_PROBLEM:_ Print the first line of the material below and each line after it, exactly as written, ending with the line that contains "# spouts feeding".

_RECORDED DATA:_
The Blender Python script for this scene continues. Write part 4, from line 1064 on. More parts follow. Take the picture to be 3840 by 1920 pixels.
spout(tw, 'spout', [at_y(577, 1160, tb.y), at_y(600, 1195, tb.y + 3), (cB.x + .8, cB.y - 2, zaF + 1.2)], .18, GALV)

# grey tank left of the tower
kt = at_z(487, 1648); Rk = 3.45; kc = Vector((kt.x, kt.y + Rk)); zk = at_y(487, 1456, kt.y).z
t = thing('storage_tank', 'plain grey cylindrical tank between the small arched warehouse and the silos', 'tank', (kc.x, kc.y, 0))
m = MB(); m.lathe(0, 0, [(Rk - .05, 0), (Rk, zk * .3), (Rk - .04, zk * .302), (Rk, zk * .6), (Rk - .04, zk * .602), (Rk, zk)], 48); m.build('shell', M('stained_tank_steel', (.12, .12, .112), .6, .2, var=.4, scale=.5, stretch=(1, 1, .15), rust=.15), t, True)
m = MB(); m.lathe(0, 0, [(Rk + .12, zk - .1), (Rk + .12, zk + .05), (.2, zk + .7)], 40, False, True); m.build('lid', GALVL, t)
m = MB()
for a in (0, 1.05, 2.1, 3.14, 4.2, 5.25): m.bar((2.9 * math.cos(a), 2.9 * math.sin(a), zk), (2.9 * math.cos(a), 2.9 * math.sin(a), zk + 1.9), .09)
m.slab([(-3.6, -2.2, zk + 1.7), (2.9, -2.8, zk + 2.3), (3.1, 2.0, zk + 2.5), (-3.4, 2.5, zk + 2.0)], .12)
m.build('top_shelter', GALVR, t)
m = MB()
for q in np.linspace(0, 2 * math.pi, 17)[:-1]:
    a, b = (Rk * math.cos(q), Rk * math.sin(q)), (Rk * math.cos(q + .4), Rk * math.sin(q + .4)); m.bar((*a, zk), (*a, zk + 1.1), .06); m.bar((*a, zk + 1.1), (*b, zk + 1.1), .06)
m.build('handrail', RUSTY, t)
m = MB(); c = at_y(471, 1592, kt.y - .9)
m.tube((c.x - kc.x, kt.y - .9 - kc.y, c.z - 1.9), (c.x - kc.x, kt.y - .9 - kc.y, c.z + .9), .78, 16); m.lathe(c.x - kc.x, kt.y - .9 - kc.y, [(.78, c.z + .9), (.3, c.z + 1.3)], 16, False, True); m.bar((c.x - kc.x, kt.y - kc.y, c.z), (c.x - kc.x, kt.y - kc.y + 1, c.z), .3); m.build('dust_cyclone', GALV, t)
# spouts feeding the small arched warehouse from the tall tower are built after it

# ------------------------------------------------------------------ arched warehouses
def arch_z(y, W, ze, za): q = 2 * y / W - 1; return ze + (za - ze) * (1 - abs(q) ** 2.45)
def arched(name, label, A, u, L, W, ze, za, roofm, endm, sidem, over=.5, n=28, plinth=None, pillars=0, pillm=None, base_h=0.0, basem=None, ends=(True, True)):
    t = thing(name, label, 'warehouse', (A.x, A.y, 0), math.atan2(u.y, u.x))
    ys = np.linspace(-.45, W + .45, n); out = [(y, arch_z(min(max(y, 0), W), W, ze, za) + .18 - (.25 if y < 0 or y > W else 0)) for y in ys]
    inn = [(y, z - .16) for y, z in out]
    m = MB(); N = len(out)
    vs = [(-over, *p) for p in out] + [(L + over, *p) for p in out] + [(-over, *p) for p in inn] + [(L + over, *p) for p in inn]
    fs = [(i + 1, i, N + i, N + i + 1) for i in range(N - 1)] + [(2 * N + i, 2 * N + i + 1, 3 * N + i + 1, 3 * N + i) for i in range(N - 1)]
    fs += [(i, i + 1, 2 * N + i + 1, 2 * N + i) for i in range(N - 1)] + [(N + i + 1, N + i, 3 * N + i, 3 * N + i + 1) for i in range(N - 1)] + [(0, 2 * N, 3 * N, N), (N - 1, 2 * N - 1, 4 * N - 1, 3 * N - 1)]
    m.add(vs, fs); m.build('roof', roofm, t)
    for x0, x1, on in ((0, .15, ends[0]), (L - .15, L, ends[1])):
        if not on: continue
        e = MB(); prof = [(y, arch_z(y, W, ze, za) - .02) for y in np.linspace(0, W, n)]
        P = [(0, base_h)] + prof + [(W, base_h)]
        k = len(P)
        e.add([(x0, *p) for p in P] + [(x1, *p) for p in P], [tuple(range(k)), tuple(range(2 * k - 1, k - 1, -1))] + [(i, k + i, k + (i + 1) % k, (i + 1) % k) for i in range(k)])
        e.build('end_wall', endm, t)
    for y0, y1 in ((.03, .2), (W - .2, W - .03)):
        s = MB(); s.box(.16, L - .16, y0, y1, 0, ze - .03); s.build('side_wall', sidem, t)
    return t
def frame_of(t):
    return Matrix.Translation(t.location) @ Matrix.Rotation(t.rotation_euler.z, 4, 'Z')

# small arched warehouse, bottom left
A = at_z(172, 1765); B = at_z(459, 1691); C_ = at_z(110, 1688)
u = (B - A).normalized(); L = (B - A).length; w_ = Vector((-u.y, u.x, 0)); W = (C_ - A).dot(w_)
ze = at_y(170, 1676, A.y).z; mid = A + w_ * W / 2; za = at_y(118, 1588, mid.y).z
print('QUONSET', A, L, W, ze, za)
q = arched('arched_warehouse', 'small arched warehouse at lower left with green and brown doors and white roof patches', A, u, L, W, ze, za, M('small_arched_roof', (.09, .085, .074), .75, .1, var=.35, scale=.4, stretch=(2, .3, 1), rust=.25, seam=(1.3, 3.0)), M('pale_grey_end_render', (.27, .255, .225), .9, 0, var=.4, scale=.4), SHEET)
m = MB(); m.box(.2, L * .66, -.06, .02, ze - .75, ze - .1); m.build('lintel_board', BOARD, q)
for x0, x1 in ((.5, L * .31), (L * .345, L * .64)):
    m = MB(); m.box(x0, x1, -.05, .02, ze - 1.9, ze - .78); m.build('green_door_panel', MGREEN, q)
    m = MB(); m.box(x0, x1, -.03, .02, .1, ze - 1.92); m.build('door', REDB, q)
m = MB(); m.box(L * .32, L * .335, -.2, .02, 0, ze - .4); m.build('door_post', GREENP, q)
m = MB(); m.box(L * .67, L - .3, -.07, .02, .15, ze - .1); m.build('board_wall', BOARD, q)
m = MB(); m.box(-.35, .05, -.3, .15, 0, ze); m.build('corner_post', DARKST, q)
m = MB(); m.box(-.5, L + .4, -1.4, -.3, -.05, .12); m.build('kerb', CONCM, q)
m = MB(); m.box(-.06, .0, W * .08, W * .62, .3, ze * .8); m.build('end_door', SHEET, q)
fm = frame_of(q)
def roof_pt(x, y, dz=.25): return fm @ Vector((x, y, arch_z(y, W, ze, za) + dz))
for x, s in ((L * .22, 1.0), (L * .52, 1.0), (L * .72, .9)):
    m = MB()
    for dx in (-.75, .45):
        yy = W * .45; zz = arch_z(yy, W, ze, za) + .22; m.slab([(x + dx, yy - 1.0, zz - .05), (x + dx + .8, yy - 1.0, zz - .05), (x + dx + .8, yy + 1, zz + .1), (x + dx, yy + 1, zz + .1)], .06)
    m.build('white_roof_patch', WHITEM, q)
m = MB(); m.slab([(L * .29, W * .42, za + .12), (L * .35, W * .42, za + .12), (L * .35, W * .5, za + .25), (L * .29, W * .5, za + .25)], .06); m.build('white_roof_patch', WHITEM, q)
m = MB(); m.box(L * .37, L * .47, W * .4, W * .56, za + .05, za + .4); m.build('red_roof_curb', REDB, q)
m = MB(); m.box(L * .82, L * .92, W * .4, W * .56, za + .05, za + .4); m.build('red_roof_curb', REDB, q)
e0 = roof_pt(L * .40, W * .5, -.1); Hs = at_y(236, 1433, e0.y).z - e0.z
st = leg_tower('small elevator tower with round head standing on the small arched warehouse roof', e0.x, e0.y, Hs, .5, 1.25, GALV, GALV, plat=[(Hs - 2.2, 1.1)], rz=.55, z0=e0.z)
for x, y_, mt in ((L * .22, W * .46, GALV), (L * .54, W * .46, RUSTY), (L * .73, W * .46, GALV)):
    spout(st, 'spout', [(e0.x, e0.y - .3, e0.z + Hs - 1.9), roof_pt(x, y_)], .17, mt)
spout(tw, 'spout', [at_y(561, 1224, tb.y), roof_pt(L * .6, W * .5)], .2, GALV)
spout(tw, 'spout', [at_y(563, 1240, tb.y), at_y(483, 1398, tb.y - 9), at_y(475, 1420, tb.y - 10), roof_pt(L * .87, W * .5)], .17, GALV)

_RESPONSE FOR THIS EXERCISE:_
The Blender Python script for this scene continues. Write part 4, from line 1064 on. More parts follow. Take the picture to be 3840 by 1920 pixels.
spout(tw, 'spout', [at_y(577, 1160, tb.y), at_y(600, 1195, tb.y + 3), (cB.x + .8, cB.y - 2, zaF + 1.2)], .18, GALV)

# grey tank left of the tower
kt = at_z(487, 1648); Rk = 3.45; kc = Vector((kt.x, kt.y + Rk)); zk = at_y(487, 1456, kt.y).z
t = thing('storage_tank', 'plain grey cylindrical tank between the small arched warehouse and the silos', 'tank', (kc.x, kc.y, 0))
m = MB(); m.lathe(0, 0, [(Rk - .05, 0), (Rk, zk * .3), (Rk - .04, zk * .302), (Rk, zk * .6), (Rk - .04, zk * .602), (Rk, zk)], 48); m.build('shell', M('stained_tank_steel', (.12, .12, .112), .6, .2, var=.4, scale=.5, stretch=(1, 1, .15), rust=.15), t, True)
m = MB(); m.lathe(0, 0, [(Rk + .12, zk - .1), (Rk + .12, zk + .05), (.2, zk + .7)], 40, False, True); m.build('lid', GALVL, t)
m = MB()
for a in (0, 1.05, 2.1, 3.14, 4.2, 5.25): m.bar((2.9 * math.cos(a), 2.9 * math.sin(a), zk), (2.9 * math.cos(a), 2.9 * math.sin(a), zk + 1.9), .09)
m.slab([(-3.6, -2.2, zk + 1.7), (2.9, -2.8, zk + 2.3), (3.1, 2.0, zk + 2.5), (-3.4, 2.5, zk + 2.0)], .12)
m.build('top_shelter', GALVR, t)
m = MB()
for q in np.linspace(0, 2 * math.pi, 17)[:-1]:
    a, b = (Rk * math.cos(q), Rk * math.sin(q)), (Rk * math.cos(q + .4), Rk * math.sin(q + .4)); m.bar((*a, zk), (*a, zk + 1.1), .06); m.bar((*a, zk + 1.1), (*b, zk + 1.1), .06)
m.build('handrail', RUSTY, t)
m = MB(); c = at_y(471, 1592, kt.y - .9)
m.tube((c.x - kc.x, kt.y - .9 - kc.y, c.z - 1.9), (c.x - kc.x, kt.y - .9 - kc.y, c.z + .9), .78, 16); m.lathe(c.x - kc.x, kt.y - .9 - kc.y, [(.78, c.z + .9), (.3, c.z + 1.3)], 16, False, True); m.bar((c.x - kc.x, kt.y - kc.y, c.z), (c.x - kc.x, kt.y - kc.y + 1, c.z), .3); m.build('dust_cyclone', GALV, t)
# spouts feeding the small arched warehouse from the tall tower are built after it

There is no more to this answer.